Wednesday, December 19, 2012

My Log 332, Dec 19 2012 Five Broken Cameras, the sort of film everyone should see, watched by me and nine others last night

Cinq caméras brisées - un village contre une a...
Five Broken Cameras, a Village against an army by Emad Burnat et Guy David :  (Photo credit: ☪yrl)

  Last night at my local movie house, Cinema du Parc, in Montreal,  I saw one of those gritty amateur documentaries that sometimes tell us much more than the smooth, professional effort. The movie --- Five Broken Cameras ----was about the daily life of a Palestinian village, Bi’lin on the West Bank, and its struggle to oppose the brutal occupation of their lands, the theft of their lands to give it its correct name, by the Israeli army and settlers.

The documentary was shot by an ordinary Palestinian peasant, as he described himself, Emad Burnat, who had no intention of making a film, but when he was given a camera started to shoot what was happening to him and his family. He went on filming against all discouragements, for more than five years, recording the arrival of the Separation Wall, built on his family’s land, the burning of his family’s olive trees from which they had always made their living, the birth of his youngest son, and the slow development of this child into what seems likely to become another irreconcilable Palestinian “terrorist” filled with hatred for the Israelis, as he watched his father being beaten, injured, his uncles and other role models killed, by a group of ever-changing soldiers who responded to every challenge with volleys of stun gun fire, tear gas canisters, and live ammunition.
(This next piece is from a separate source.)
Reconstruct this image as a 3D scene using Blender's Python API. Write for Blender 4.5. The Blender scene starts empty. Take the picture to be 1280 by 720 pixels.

This film allowed us to see the destruction of a way of life by the arrival of bulldozers, clearing the land that once was productive for a village of peasants, clearing it to make way for apartments for settlers from abroad, or wherever they came from. Eventually, the soldiers realized they should not permit this sort of thing to be photograhed, warned the intrepid peasant cameraman that he could suffer the same fate as some of his friends (dead) if he continued to film, and finally directed violent assault against his camera.

This happened five times --- five separate cameras smashed, replaced, and smashed again , until the film ends as a sixth camera swings into action to keep going.

Meantime, as pressure mounts against the cameraman, he records the pleadings of his extremely sympathetic wife to “for God’s sake stop this filming.  I can’t take any more of it,” she said. “Can’t you stop it, and find something else to do?”  Her husband is on the point of arrest and imprisonment. “What are we going to do when you are gone, me and the kids?” she pleaded.

But this filming had got under the skin of this peasant, and he couldn’t stop, even if commonsense told him he would be safer to do so.

This is the kind of film of which one says, “Everyone should see it.”

It is encouraging to record that many Israeli names were attached to the credits in the making of the completed 90 minute film, prominent among them being the co-director Guy Davidi.

But that is almost the only encouraging thing about this harrowing film. I was left with a terrible sense of the futility of it all. Here documented before our eyes was a monstrous act of theft, and one that is not only permitted by the leaders of the Western world, but is actually enabled by them through the use of Western-produced armaments.

Part of the futility came from the extremely barren nature of the land, which looked  like the only thing it could grow were the olive trees through which these peasants have for centuries eked out their precarious existence. The only criticism I could make of the film was that it left us wondering how these people kept going, what were they eating, what did they do for money, how did they keep at it through these terrible five years? We could have done with more information on that context of their lives.

And as for everyone seeing it. In the same cinema immediately before it was screened a packed audience was present to watch a film of the best advertisements of the year. Packed  --- standing room only, extra chairs needed to accommodate the public interest.

But for “Five Broken Cameras,” immediately after, there were just ten of us. Part of the sense of futility I was left with came from the  evident  fact that these peasants in their struggle for justice cannot depend on the world that calls itself democratic to help them in their struggle.